— begin Collected material —

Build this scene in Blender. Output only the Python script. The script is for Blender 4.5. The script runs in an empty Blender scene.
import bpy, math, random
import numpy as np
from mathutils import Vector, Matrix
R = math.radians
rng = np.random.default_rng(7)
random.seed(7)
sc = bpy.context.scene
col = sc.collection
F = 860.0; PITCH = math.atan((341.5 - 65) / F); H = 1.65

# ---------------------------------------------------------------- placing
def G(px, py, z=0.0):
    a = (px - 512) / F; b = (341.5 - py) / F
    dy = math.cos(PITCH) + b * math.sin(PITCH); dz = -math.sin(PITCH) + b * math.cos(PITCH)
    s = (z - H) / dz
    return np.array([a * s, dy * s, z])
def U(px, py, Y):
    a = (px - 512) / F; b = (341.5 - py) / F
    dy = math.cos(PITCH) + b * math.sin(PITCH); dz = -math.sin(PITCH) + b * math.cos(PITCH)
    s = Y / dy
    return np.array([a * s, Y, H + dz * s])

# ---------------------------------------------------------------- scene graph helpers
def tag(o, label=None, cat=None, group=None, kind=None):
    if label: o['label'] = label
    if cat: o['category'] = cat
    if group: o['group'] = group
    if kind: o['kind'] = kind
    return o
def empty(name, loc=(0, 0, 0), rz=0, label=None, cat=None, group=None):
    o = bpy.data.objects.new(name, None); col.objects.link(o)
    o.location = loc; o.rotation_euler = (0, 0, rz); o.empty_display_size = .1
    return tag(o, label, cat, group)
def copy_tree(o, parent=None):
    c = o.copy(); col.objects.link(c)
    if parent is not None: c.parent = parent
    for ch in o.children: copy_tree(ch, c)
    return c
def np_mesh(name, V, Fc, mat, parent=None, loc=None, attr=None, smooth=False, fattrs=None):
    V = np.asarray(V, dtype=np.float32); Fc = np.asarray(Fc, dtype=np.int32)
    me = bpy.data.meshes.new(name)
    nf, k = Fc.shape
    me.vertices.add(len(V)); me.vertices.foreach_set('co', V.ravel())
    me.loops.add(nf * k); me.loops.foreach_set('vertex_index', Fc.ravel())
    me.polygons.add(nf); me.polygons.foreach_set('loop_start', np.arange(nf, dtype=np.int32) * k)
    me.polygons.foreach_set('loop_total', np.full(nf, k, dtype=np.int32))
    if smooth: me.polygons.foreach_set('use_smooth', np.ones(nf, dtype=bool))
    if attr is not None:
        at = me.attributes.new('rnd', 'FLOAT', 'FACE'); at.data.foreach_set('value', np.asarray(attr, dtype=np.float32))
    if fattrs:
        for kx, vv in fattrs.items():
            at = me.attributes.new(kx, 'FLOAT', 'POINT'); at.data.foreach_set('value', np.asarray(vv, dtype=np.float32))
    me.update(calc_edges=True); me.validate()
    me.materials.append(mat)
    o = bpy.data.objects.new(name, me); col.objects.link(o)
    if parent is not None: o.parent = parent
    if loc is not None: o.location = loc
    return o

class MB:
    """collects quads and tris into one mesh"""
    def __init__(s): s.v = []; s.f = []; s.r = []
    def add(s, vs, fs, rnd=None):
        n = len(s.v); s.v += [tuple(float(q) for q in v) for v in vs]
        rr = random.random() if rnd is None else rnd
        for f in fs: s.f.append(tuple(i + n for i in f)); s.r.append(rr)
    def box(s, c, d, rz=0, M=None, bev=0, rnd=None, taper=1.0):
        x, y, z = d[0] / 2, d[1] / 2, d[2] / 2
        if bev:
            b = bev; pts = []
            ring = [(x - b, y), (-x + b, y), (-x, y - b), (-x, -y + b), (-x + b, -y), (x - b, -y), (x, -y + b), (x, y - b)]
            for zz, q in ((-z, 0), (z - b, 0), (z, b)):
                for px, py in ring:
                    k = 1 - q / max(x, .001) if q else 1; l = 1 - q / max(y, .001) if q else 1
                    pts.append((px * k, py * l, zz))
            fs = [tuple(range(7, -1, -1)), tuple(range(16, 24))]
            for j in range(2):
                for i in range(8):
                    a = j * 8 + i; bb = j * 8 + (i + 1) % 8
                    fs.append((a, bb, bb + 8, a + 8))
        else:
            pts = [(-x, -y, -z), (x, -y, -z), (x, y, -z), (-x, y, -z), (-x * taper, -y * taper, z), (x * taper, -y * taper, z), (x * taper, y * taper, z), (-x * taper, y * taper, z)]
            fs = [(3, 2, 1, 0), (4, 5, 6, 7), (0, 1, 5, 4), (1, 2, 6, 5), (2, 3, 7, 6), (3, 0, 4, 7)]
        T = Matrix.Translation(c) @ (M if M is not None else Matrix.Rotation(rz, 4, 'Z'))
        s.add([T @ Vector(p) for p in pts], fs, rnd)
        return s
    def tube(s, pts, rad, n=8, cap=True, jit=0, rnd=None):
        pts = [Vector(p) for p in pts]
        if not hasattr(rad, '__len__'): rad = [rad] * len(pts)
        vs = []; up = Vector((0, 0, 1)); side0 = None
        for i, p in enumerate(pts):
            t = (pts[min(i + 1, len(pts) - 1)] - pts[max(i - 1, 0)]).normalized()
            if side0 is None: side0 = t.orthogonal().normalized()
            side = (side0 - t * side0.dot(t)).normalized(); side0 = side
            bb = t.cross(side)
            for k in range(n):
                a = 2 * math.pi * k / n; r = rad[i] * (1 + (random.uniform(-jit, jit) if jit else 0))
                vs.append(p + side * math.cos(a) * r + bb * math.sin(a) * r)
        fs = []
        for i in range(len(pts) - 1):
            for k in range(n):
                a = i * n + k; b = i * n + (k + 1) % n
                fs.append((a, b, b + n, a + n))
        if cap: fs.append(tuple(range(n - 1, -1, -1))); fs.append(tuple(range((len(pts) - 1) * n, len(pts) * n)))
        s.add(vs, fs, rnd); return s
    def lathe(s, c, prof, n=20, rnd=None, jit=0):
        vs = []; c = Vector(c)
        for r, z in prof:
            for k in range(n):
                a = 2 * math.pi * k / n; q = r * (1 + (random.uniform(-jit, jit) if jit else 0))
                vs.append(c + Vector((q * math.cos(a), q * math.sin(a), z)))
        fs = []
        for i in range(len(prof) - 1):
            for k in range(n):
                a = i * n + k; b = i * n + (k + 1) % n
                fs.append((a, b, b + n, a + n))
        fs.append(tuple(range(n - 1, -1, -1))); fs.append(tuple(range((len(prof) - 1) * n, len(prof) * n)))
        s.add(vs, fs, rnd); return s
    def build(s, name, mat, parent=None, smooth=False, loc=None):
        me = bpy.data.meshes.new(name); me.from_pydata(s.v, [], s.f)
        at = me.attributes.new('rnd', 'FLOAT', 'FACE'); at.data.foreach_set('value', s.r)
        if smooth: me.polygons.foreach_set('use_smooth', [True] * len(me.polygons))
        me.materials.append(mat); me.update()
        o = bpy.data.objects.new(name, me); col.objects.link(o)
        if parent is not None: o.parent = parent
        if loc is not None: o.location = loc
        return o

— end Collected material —

◆ Your instructions
Repeat, exactly and only, the lines from the beginning of the material through the line that contains "F = 860.0; PITCH".

◆ Answer for this exercise
Build this scene in Blender. Output only the Python script. The script is for Blender 4.5. The script runs in an empty Blender scene.
import bpy, math, random
import numpy as np
from mathutils import Vector, Matrix
R = math.radians
rng = np.random.default_rng(7)
random.seed(7)
sc = bpy.context.scene
col = sc.collection
F = 860.0; PITCH = math.atan((341.5 - 65) / F); H = 1.65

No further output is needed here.